When You “Typically” (as in no guarantees) See This Sort of Price Action

Bloomberg’s “macro man” Cameron Crise made his case this morning as to why stocks are historically risky right here. Should sound very familiar to regular readers.

Here’s his entire post, I’ll bold key points…

If Monday Didn’t Scare You, Well It Should Have: Macro Man


By Cameron Crise

(Bloomberg) — 
On the face of it, Monday’s late-session swoon in the U.S. equity market was just an orthodox decline of the type we’ve seen seemingly hundreds of times before. One headline or another hits the tape, for some reason the algos latch onto it, and BAM! Before you know it, we’re a percent or two lower in major equity indexes. Certainly that’s been the initial interpretation of the market on Tuesday — nothing to see here, please disperse. Yet there are surprisingly few analogs to the exact circumstances than manifested in the high-flying segment of the market. Those that emerge are rather scary indeed.

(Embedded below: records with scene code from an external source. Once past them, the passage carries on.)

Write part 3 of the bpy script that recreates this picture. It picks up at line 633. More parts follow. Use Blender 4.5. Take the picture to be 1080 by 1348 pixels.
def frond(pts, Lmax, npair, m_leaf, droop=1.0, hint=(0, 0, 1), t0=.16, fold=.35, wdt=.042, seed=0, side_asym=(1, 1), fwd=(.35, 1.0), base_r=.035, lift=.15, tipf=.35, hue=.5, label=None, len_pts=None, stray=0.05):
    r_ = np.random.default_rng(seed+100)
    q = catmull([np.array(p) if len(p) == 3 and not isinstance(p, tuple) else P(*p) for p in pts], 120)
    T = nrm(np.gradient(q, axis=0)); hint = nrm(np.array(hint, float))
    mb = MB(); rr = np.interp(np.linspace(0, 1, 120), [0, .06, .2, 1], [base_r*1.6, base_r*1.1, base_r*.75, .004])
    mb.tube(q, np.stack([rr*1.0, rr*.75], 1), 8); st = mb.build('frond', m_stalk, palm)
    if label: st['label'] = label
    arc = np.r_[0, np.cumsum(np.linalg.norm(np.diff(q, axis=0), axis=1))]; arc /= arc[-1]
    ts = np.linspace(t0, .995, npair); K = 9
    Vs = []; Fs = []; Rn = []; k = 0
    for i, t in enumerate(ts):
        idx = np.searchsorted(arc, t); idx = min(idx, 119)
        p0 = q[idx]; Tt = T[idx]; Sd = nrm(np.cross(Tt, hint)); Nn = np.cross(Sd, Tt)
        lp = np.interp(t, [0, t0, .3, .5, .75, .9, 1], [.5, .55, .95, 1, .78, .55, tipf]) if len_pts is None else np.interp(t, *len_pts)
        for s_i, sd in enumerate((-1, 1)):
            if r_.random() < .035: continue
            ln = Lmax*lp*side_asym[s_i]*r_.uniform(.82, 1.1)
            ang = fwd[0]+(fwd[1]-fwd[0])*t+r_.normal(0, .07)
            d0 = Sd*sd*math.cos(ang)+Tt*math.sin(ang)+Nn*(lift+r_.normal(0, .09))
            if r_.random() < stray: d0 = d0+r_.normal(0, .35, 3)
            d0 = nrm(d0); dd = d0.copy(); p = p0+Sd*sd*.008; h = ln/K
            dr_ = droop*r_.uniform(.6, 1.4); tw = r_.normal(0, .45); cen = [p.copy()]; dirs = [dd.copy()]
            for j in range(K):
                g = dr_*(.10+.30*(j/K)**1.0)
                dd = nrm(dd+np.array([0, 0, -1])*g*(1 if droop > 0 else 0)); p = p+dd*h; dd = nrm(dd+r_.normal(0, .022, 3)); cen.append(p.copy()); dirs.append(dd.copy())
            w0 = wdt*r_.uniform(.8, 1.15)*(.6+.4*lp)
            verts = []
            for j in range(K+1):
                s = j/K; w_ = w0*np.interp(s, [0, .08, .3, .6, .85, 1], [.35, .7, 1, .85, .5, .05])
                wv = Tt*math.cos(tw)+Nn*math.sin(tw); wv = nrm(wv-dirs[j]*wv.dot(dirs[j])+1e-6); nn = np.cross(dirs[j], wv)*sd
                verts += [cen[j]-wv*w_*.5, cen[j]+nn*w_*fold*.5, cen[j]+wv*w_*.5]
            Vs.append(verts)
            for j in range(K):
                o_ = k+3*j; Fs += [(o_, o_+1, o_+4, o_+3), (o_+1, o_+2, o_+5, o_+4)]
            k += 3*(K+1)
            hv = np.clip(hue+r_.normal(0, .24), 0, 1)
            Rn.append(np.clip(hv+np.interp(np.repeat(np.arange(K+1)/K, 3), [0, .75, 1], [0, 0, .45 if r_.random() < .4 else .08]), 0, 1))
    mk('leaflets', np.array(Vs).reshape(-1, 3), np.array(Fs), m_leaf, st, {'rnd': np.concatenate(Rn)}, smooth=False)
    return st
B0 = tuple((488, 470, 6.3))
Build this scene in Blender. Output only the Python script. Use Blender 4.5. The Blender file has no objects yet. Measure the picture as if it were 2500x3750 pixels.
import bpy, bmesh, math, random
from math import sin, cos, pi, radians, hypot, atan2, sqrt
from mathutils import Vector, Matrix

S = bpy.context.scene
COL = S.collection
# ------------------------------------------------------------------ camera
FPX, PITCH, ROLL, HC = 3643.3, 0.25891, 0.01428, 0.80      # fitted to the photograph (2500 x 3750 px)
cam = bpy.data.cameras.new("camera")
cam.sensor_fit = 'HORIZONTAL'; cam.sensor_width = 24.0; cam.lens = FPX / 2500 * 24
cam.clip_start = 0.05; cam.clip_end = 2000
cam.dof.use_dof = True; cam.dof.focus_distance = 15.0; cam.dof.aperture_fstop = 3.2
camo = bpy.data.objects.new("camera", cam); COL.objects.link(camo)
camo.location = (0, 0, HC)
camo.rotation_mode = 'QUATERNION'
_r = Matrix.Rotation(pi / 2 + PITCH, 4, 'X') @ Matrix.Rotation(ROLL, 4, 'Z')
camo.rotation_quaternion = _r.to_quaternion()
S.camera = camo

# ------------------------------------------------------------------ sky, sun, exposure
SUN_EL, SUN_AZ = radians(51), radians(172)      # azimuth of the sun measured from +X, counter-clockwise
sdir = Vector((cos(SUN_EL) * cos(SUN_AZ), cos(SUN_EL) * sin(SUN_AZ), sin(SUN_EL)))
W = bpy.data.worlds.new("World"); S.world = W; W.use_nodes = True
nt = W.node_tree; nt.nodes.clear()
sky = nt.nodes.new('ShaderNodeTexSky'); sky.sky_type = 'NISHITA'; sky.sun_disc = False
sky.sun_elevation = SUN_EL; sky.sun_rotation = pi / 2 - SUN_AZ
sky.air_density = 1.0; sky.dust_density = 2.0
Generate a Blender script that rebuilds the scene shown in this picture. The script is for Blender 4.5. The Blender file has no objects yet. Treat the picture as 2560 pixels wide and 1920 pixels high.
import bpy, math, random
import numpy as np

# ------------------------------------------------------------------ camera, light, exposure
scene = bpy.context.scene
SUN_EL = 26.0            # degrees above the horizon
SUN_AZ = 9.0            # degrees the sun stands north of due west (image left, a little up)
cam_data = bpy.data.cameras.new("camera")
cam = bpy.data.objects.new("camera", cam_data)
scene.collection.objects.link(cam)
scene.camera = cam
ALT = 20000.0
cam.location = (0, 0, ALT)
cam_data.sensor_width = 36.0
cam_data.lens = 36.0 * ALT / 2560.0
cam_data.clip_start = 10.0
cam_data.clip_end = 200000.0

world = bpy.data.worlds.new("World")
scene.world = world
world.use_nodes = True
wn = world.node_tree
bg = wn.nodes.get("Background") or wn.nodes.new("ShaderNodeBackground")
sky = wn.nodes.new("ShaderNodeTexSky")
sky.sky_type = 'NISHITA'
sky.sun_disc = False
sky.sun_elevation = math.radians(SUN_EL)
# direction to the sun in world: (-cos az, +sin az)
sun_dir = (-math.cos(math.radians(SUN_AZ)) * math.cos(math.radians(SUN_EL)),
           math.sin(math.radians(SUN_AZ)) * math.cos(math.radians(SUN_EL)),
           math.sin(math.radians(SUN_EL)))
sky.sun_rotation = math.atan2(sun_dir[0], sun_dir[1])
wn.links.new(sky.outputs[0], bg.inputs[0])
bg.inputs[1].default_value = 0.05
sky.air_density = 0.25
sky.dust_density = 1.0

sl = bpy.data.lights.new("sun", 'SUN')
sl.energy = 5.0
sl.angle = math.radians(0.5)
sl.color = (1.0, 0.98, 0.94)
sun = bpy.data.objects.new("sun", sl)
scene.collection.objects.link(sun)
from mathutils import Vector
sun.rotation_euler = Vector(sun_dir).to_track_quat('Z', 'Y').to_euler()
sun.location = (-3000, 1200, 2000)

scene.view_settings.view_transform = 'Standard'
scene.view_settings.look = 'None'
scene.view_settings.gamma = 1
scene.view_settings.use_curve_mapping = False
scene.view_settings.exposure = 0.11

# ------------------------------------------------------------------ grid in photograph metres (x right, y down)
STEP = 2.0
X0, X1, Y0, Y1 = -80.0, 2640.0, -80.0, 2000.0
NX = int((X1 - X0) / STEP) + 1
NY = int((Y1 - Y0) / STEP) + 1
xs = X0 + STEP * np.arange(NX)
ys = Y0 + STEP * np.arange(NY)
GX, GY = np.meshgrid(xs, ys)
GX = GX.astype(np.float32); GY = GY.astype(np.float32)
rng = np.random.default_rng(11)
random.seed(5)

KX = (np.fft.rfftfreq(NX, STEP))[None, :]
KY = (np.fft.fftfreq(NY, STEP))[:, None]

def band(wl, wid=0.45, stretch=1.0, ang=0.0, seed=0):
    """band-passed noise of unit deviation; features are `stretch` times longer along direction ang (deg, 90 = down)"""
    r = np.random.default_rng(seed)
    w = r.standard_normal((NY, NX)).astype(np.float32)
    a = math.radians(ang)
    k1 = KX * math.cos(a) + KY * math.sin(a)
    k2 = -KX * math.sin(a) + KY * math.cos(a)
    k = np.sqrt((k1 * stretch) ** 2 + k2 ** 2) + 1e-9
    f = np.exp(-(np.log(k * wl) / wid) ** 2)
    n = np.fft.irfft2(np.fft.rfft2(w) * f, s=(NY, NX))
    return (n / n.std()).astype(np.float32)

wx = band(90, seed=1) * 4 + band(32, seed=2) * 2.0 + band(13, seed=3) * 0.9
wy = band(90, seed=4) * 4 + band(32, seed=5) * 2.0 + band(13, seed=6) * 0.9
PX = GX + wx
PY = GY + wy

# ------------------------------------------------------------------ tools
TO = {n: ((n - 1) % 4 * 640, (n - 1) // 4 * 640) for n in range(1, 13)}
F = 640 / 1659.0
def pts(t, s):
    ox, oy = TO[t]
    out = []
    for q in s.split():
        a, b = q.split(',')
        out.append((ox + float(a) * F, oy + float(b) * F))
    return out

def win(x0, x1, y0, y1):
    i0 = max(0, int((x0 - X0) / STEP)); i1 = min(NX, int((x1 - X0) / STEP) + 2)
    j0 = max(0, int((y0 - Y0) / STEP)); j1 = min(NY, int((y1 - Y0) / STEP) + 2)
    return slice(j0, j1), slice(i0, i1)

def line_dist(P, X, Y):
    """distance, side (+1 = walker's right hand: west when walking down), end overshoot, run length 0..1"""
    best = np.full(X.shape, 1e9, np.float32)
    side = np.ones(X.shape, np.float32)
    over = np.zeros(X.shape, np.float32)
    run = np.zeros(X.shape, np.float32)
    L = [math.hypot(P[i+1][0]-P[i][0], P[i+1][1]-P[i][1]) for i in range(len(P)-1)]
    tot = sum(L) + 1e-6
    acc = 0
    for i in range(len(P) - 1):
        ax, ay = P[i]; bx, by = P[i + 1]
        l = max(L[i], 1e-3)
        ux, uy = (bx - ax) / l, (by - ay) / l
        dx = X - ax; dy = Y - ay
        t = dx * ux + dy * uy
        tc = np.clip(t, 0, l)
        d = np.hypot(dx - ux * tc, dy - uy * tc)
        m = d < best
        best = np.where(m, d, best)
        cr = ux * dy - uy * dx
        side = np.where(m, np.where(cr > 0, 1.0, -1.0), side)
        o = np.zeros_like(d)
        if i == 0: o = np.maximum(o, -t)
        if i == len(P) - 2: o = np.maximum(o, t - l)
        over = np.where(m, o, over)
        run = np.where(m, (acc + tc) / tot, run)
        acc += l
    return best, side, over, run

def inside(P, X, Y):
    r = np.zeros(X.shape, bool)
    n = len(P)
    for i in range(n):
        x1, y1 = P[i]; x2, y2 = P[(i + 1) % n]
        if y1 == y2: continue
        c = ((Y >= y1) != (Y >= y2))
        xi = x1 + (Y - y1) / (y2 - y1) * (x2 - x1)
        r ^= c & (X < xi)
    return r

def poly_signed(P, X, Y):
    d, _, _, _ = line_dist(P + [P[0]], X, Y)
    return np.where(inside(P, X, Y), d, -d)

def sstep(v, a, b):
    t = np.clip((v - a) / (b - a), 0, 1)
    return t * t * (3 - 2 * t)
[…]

  • In some ways, navigating financial markets is like driving before the advent of GPS devices. You try to follow a road map, you look for familiar neighborhoods, and you try not to get distracted by back-seat drivers yelling in your ear. One of the techniques that proved useful earlier this year was identifying price action reminiscent of the GFC or even the 1930s, which provided a warning of the market mayhem that ensued in the middle few weeks of March. The nature of the price action can tell you a lot about the market that you are in.
  • A friend forwarded me a tweet on Monday morning noting Tesla’s share price and claiming that bubbles are now mathematically impossible in the new paradigm. This was clearly a satire of an infamous Bitcoin post from a few years ago, but I have to admit — it captured the zeitgeist beautifully, and if you didn’t know any better you would have been taken in. Maybe it was a coincidence, but Tesla dropped nearly $300 after the tweet was written.
  • Reversal candles from Monday’s price action are pretty widespread, particularly in the go-go sectors of the market. Another pal passed along an interesting trivia fact: the NDX rallied 2% from the previous close, made an all-time high, but then closed lower by more than 1%. The only other time that happened was on March 7, 2000 — three days before the peak of the Nasdaq Composite and the Internet bubble.
  • I checked the numbers, and yup! It’s true! A sample size of one isn’t statistically significant, of course, but that precedent doesn’t exactly inspire confidence. I ran a similar screen for the S&P 500 going back to 1983 (when our open/high/low/close data begins), and this set-up has only happened once: in January of 1987. Obviously at that juncture the market kept rallying for a number of months, but when the party ended — boy did it ever!
  • Similar screens on other indexes (the SXXP, Nikkei, MSCI EM) yielded no precedents. So this sort of thing is pretty darned rare. If we dispense with the requirement of making an intraday all-time high, a few more examples from the SPX pop up. They don’t exactly inspire a lot of confidence.
5W TRAILING RETURN 5W FWD RETURN
1/23/1987 9.10% 4.78%
10/3/2008 -15.49% -15.31%
10/8/2008 -22.75% -13.47%
10/9/2008 -26.43% 0.15%
10/10/2008 -27.62% -2.88%
10/29/2008 -21.57% -9.12%
11/10/2008 -13.03% -0.66%
8/25/2015 -11.87% 2.81%
  • Evidently, this is the sort of price action that you see either at market tops or in the midst of crisis periods. These days, you could argue that both of those descriptions fit the bill. Is this a guarantee that mayhem will ensue and that you should sell everything and retreat into a bunker? Of course not. I won’t even bother to call it something ominous like the “Hindenburg Omen” or the “Titanic Syndrome.”
  • Yet by the same token it’s at least a sign that our market voyage has taken a turn into a somewhat less-than-salubrious neighborhood. You shouldn’t necessarily panic, but by the same token being a little afraid may be no bad thing.